Despite the crippling obstruction, the management flatly turned down the demand of the workers citing that it is the management’s prerogative to appoint senior staff, not the workers’. The issue related to the security of senior staff of a multinational company is a very serious one because if not tackled promptly, it can immediately erode confidence of other nine major multinationals operating in the manufacturing sector in Nepal.



It is an unfortunate coincidence that the freezing of further investment came barely a week after the Corp, which brought American food chain KFC and Pizza Hut to Nepal, declared making additional investment worth Rs 1 billion in Nepal, mainly for the expansion of bottling capacity of Pepsi in the Tarai region.



At a time when the Constituent Assembly is most likely to make constitutional arrangements to welcome foreign investments in almost every sector of Nepal’s economy, the announcement by RJ Corp has come as a blow to the fragile economy that badly needs more foreign as well as domestic investments not only to generate additional employment but also to check the rapidly widening trade deficit.

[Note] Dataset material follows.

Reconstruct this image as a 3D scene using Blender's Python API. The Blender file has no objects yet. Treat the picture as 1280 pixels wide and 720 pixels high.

Despite the fact that Nepal’s rigid labor law, which is infamous for favoring laborers than investors, has been the biggest bottleneck to expand industrialization in the country for more than a decade. Surprisingly, successive governments seem less bothered over tackling depleting investor confidence. Even more disturbing is that neither the government nor the private sector’s apex body or trade unions have shown any interest in finding an amicable solution to the ongoing problem at the Pepsi plant. We urge everyone concerned to take the issue seriously and act immediately to restore the battered confidence of, both, national and international investors before it is too late.